On the Edge by Shannon Stacey

Posted by Mrs Giggles on March 27, 2007 in 3 Oogies, Book Reviews, Genre: Crime & Suspense

On the Edge by Shannon Stacey

Samhain Publishing, $4.50, ISBN 1-59998-445-8
Romantic Suspense, 2007

Shannon Stacey has me gripped by the… well, I don’t have the necessary masculine body part to be gripped in this case, but I’m sure you get what I’m trying to say here. Anyway, On the Edge has me from the opening scene when our undercover hero Tony Casavetti, with Charlotte Rhames at the other end of his communication device, contemplates trying to save this young woman being held as hostage by child-trafficker Chavez and weighing the cost of this woman’s life against the lives of Chavez’s potential victims in the future. A young hostage’s life as collateral damage is acceptable in this situation… right?

Of course, things don’t have to turn out that way, thank goodness. Our hero ends up blasting the bad guy to bits with a fond “No, fuck you.” He then whispers to Charlotte that he clearly won’t have survived without her help and she tells him dryly that she’s not going anywhere.

With a prologue like that, I can’t stop reading now, can I?

It turns out that Tony works for the Devlin Group, a group of folks who get things done with no questions asked as long as you have the dough. When the big boss Sean Devlin calls all agents of the Group to a meeting in the New York HQ, he meets Charlotte, the executive administrator, for the first time. He expects the very efficient woman to be a little more homely and even maternal since Charlotte can calm down even the most unruly agents, but it turns out that Charlotte is as sexy as he finds her voice to be. And she has killer legs too. Poor Tony is really in deep trouble this time. Of course, then the bombs – real ones, that is – go off and it turns out that someone, maybe even one of them, is trying to get rid of them when they are all grouped together for the meeting.
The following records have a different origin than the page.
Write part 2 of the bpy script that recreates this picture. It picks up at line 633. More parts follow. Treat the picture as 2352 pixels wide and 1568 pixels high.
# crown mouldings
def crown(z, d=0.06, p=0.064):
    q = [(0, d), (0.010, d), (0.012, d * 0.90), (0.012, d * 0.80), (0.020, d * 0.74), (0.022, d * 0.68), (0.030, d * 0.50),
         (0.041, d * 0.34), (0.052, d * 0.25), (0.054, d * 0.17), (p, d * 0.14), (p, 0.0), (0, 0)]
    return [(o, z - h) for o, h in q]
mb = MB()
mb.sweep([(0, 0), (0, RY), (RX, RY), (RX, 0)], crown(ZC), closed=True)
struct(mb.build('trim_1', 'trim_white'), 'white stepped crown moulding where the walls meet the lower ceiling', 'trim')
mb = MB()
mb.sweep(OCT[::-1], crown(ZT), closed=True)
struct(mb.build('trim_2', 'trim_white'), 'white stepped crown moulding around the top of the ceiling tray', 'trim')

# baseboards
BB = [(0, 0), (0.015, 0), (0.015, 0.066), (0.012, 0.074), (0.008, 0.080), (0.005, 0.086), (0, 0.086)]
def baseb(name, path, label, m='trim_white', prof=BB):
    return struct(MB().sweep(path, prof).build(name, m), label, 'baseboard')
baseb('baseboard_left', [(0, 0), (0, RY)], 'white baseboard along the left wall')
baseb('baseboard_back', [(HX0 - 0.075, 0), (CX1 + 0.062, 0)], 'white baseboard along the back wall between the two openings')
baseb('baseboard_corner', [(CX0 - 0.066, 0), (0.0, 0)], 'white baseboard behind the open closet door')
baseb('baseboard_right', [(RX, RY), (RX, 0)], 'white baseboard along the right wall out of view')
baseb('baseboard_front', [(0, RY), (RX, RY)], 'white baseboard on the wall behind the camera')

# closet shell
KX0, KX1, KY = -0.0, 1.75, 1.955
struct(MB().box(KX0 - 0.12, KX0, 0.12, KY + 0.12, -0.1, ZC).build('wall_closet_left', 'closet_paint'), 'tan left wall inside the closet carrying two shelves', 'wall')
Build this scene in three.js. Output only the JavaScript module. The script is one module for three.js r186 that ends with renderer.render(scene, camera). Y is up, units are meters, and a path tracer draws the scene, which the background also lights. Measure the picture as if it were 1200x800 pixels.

On the Edge is wonderful in how Charlotte is exactly what she is – a professional – and in this story, she does her job well, even reverting to an old identity without going “Eeek! But I have to lie? That’s so disgusting! And I hate my past! The hero is too good for me! Eeek!” and making me want to shoot her myself. I love that Charlotte can do this and more. She has a sense of humor, holds her own when it comes to flirting, and generally, she kicks people’s behinds.

But alas, this one ends up having its hero as its biggest liability. Tony is one of those heroes who love their women so much that they do all kinds of things to make sure that the wife is barricaded inside the house for their safety. It is painful to follow Charlotte as she tries to rein Tony in while carrying out her undercover job. Tony doesn’t get it. All the time he’s letting his jealousy and overprotective nature go out of control to the point that he’d have got the two of them killed with his condescending and suffocating brand of “love”. They are on an assignment, sheesh. How does this guy survive his first mission without getting blown to bits again?

Naturally the undercover gig blows up and the author makes Charlotte a damsel-in-distress. Charlotte getting into big trouble is actually a rather puzzling development since I’m surprised Charlotte and the others never consider the possibility that the bad guy already knows who the agents of the Devlin Group are, especially when they are aware that they have a traitor in their midst. Ms Stacey should have figured out a way to avoid that plot hole there, oops. At any rate, I won’t have an issue of Charlotte getting into trouble if this doesn’t also validate Tony in the process, which is the last thing I want to see happen in this story. I’d like to see Tony respect Charlotte and not underestimate her further instead of Tony being proven right.

Nonetheless, my annoyance with Tony may force me to downgrade my final score for this book a little. Which, come to think of it, is more than good enough for me to look forward to the next Devlin Group book.